- [DATA SECTION]
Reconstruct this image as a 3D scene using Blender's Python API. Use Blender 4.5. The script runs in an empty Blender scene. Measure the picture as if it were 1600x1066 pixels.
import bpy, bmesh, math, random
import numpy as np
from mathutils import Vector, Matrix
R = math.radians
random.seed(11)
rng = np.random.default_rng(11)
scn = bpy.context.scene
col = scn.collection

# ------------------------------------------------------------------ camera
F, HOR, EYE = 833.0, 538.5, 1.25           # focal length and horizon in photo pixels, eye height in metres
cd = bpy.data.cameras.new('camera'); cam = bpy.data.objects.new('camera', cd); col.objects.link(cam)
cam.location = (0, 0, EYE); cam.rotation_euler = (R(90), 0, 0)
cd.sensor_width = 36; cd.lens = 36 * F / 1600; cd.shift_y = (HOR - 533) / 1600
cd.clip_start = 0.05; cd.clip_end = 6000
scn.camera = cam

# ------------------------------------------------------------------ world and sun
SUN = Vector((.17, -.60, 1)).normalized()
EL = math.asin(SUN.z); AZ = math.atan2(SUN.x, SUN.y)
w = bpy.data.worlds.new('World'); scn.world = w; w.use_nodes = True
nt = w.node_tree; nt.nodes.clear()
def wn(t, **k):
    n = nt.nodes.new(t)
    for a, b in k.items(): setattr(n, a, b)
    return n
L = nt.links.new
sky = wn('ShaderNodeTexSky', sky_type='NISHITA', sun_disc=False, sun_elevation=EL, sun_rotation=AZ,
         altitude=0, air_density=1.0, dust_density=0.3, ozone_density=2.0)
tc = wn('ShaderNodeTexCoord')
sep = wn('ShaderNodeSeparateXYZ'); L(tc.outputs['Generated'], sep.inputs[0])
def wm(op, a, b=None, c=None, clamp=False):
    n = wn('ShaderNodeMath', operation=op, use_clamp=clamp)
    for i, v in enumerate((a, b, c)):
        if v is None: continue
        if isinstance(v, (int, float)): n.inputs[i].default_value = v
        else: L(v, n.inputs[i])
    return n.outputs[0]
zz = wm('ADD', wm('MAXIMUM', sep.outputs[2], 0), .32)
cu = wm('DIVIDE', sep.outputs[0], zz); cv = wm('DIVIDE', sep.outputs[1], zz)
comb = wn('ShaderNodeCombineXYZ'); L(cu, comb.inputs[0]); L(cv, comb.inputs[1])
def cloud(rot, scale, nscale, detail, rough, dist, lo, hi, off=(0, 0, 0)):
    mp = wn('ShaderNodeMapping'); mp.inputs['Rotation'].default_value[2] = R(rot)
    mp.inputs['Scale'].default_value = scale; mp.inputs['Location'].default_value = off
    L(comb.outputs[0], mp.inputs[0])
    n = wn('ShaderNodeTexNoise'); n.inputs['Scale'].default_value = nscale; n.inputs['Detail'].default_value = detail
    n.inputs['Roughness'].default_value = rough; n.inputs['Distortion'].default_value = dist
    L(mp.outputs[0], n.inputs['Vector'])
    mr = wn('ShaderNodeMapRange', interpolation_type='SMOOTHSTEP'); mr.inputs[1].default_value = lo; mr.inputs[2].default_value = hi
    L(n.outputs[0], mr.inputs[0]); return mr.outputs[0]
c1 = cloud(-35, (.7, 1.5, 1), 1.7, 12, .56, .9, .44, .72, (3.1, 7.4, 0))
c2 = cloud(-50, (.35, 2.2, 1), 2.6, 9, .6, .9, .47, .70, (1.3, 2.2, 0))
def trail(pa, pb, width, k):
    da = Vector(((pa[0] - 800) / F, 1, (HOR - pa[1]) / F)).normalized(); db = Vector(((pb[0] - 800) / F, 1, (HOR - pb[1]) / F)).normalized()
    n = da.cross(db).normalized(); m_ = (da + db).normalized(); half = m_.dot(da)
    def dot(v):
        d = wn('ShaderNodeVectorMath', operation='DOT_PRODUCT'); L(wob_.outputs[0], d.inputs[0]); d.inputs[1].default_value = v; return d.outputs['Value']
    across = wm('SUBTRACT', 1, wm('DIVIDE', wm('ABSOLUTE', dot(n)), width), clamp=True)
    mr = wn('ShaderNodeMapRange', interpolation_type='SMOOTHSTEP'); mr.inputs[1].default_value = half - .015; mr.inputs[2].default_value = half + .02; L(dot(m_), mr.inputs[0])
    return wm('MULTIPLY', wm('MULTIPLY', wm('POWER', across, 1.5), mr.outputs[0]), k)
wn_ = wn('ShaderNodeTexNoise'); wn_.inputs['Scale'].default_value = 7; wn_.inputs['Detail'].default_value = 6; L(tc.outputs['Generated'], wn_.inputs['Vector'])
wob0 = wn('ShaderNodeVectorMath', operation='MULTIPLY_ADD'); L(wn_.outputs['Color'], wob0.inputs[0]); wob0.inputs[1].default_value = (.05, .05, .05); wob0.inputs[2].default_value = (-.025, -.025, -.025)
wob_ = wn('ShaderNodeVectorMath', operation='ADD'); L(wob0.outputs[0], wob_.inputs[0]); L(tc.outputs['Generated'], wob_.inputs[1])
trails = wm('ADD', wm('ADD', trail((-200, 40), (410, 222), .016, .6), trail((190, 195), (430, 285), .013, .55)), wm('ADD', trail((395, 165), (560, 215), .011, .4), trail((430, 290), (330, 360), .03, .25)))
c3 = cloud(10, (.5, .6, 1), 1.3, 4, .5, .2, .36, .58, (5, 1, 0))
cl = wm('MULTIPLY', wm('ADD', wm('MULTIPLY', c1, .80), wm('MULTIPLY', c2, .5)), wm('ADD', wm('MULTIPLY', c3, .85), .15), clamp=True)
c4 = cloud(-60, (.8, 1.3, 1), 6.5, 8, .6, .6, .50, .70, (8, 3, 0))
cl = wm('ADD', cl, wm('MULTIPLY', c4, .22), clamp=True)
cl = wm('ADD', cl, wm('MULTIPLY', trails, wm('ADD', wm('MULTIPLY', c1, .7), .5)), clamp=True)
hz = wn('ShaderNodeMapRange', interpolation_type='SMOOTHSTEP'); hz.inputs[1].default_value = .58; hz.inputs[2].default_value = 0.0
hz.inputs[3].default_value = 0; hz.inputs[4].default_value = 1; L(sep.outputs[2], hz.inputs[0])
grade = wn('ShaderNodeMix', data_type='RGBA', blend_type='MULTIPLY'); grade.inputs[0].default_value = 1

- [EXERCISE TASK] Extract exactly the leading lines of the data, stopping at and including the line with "scn.camera = cam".

- [TASK RESULT]
Reconstruct this image as a 3D scene using Blender's Python API. Use Blender 4.5. The script runs in an empty Blender scene. Measure the picture as if it were 1600x1066 pixels.
import bpy, bmesh, math, random
import numpy as np
from mathutils import Vector, Matrix
R = math.radians
random.seed(11)
rng = np.random.default_rng(11)
scn = bpy.context.scene
col = scn.collection

# ------------------------------------------------------------------ camera
F, HOR, EYE = 833.0, 538.5, 1.25           # focal length and horizon in photo pixels, eye height in metres
cd = bpy.data.cameras.new('camera'); cam = bpy.data.objects.new('camera', cd); col.objects.link(cam)
cam.location = (0, 0, EYE); cam.rotation_euler = (R(90), 0, 0)
cd.sensor_width = 36; cd.lens = 36 * F / 1600; cd.shift_y = (HOR - 533) / 1600
cd.clip_start = 0.05; cd.clip_end = 6000
scn.camera = cam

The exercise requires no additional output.